I Demand Less Choice!

I really miss having no choice. There's a real frisson to those moments when you lose the remote control under the sofa, or the wi-fi network packs up. You might have to watch something you don't like, or even something that you have. Losing the remote is a scary rollercoaster of possibilities.

Nearly 15 years ago, I used to do stand-up.

I had a routine about trying to buy condoms in an American supermarket, and being confronted by so much choice that it became impossible to actually make a selection. Having to consider every possible colour, size, shape, flavour and texture, and how those choices might reflect on me as a person, was simply too much for me to bear when making a simple retail choice. The punchline involved giving up and using an empty crisp packet instead.

Don't judge me.

Thing was, back in 2001 or whenever, the idea of too much choice was an oddity. My eye-wateringly hilarious observations about American supermarkets were highlighting an unusual anomoly in a world where we were used to our choices being limited. That world no longer exists. If I sit down in front of my TV tonight, how many things can I choose between for my viewing pleasure? Given that my TV can connect to the internet, as well as other sources of content, my choices are pretty much limited to ANYTHING THAT HAS EVER EXISTED EVER.

Same deal with music, of course. I succumbed to the temptation to upload my entire music collection to Google Play, and now I can access the everything I've ever owned without the terrible inconvenience of lugging my iPod around. That ain't the end of it, of course, because between Deezer and Spotify and YouTube, I can pretty much access everything I don't own as well.

So shouldn't all this choice mean I'm watching and listening to a broader range of stuff? Finding new movie genres and cool new bands to get into?

Well, personally I've found that I'm getting more conservative. I'm actually consuming less varied media than I did when I had limits on my choice, largely because having limits used to force me to watch stuff that I was only borderline interested in. It forced me to give things a chance, but increasingly I'm finding that I'm watching stuff that fits a fairly limited window of things I actively expect to enjoy. This means that my patterns of consumption get more and more defined, and my experience of wider culture gets more limited, with every passing year.

All those crappy mainstream shows that I used to profess to hate but yet somehow ended up seeing nonetheless? I genuinely don't see them anymore. Why would I? I can access loads of things that I think that I'm likely to enjoy more, so why should I watch something that doesn't fit my self-image? I can access a million songs that I think are great, so why the hell should I listed to one I hate? Or one I dislike? Or one I might dislike? Or one that I might like a little bit less than the one I really like?

Why should I give anything a chance?

I really miss having no choice.

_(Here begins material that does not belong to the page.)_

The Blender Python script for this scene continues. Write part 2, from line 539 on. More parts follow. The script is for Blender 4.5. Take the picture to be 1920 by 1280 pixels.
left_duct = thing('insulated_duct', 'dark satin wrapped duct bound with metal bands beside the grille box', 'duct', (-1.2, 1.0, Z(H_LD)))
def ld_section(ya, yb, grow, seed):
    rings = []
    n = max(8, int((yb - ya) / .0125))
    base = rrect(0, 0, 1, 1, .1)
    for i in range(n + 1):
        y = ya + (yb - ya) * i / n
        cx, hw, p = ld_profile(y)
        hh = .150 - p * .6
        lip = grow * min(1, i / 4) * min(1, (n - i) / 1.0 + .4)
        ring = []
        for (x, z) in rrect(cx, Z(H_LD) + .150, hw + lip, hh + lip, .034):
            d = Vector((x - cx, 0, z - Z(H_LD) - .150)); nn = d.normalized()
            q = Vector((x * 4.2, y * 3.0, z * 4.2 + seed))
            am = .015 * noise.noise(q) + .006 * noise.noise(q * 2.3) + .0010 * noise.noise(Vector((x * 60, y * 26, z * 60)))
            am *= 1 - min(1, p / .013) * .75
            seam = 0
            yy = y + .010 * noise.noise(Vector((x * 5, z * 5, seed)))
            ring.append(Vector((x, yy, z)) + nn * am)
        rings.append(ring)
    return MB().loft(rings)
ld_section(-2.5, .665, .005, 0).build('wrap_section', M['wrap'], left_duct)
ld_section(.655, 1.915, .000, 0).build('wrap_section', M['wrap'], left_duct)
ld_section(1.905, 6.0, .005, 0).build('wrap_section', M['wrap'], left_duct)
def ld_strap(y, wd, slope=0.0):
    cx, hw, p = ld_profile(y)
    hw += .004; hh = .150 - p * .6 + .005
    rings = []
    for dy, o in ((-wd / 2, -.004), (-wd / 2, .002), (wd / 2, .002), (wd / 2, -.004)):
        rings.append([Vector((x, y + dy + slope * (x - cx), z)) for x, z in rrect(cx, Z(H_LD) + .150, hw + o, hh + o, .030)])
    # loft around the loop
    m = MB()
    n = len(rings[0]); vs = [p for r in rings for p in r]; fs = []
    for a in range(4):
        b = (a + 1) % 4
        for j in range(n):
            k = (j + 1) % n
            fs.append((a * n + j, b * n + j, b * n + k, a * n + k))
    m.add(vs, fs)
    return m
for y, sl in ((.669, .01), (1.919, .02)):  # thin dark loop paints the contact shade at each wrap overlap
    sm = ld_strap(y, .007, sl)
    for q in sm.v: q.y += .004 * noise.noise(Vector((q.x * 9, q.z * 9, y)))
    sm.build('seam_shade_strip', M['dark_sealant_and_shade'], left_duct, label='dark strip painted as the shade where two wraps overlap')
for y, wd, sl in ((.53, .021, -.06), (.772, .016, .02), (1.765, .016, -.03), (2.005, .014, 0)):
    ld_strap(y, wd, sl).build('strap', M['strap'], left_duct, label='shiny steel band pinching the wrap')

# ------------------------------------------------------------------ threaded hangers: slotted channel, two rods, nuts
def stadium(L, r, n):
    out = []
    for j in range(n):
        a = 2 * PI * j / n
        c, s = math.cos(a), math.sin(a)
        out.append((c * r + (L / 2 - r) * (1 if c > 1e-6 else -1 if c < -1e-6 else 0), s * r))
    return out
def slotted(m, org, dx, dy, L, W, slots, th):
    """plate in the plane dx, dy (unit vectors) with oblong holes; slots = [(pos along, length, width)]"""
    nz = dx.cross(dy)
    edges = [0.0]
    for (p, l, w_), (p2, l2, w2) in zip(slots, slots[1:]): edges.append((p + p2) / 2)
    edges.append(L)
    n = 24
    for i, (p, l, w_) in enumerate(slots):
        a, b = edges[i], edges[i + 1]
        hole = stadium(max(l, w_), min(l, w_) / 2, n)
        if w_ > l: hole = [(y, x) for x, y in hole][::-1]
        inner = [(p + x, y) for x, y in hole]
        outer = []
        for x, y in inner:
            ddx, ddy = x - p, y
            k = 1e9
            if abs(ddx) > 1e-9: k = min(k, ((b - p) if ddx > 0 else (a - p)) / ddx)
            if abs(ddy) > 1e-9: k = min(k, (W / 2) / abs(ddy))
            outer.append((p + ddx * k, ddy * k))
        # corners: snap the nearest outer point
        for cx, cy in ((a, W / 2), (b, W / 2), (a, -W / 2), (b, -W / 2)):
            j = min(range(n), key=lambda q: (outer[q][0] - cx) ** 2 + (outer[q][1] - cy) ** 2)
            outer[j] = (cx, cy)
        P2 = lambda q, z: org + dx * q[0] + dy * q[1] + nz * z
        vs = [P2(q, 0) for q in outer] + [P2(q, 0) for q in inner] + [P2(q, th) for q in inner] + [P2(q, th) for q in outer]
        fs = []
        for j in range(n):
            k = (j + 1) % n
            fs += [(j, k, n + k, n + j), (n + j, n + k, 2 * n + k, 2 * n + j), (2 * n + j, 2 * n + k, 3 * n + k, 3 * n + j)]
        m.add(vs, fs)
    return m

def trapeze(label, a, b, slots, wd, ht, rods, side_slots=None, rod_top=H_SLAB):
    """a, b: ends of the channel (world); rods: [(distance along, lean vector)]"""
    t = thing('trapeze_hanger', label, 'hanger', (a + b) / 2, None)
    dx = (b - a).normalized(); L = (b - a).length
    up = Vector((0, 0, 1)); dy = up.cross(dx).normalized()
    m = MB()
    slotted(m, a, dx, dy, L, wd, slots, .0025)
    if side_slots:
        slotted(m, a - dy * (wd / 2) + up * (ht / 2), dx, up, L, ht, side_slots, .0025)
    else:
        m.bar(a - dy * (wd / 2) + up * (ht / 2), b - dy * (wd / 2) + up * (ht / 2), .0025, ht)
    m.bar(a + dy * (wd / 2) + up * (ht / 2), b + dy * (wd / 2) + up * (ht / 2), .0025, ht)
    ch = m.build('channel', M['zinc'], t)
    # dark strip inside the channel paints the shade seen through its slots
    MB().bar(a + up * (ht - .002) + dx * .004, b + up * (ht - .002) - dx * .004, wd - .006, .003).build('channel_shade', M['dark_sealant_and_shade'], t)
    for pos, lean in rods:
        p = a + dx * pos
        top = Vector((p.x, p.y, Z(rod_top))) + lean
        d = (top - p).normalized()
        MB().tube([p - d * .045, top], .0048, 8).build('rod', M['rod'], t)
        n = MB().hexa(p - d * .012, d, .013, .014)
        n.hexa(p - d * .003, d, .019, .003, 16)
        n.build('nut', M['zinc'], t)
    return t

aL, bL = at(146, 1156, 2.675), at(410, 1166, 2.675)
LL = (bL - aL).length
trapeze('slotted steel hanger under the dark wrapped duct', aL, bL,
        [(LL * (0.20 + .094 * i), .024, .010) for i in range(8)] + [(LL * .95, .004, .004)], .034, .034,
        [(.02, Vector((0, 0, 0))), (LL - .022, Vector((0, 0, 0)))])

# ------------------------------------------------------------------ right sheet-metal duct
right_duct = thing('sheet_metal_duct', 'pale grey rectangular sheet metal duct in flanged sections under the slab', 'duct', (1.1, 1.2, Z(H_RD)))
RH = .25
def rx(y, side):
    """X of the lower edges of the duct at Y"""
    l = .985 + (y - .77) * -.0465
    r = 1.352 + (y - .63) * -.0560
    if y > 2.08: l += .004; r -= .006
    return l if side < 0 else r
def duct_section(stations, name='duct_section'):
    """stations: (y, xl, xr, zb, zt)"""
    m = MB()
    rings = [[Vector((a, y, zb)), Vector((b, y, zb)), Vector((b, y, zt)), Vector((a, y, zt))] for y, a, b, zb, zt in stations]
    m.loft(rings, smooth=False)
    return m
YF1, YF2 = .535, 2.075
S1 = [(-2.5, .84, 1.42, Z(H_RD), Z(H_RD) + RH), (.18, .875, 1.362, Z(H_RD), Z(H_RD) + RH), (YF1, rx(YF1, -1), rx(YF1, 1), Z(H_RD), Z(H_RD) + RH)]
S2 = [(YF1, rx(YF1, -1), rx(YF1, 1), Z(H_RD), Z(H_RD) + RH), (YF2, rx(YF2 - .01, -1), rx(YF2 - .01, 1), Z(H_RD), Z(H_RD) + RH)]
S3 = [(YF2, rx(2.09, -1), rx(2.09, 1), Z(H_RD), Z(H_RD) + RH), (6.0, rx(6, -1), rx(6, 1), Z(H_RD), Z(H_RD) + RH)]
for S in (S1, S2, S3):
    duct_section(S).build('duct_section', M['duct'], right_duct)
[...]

There's a real frisson to those moments when you lose the remote control under the sofa, or the wi-fi network packs up. You might have to watch something you don't like, or even something that you have no opinion about yet. Losing the remote is a scary rollercoaster of possibilities.

Possibilities that only seem to be opened up by taking other possibilities away.

I miss the sheer lack of choice that was presented by the cassette Walkman. You used to have to commit to an album (or compilation) at the point you left the house. What kind of freak would carry around a dozen spare tapes to listen to? Sometimes the tape you selected wasn't the easiest option. Sometimes you'd go for the difficult fourth album by a band whose early work had been much more accessible, and you'd force yourself to listen to that bad boy all the way into town and back. You'd commit. Once you'd left the house, you and that album were just gonna have to learn to get along somehow. Particularly because the FM radio on your Walkman was busted.

Busted, that is. Not Busted. God's sake.

Nowadays, that tricky fourth album never gets listened to past the third track. The temptation to listen to something else, something easier but less rewarding, becomes overpowering. That accessible second album gets put back into heavy rotation, and you never grow to love the weird little acoustic track at the end of the fourth.

You know the one. It's got a lovely little intro that goes 'Da da da dee...'

Ah, no. Of course you don't know it.

Because you're just as painfully limited by having too much goddamn choice as I am.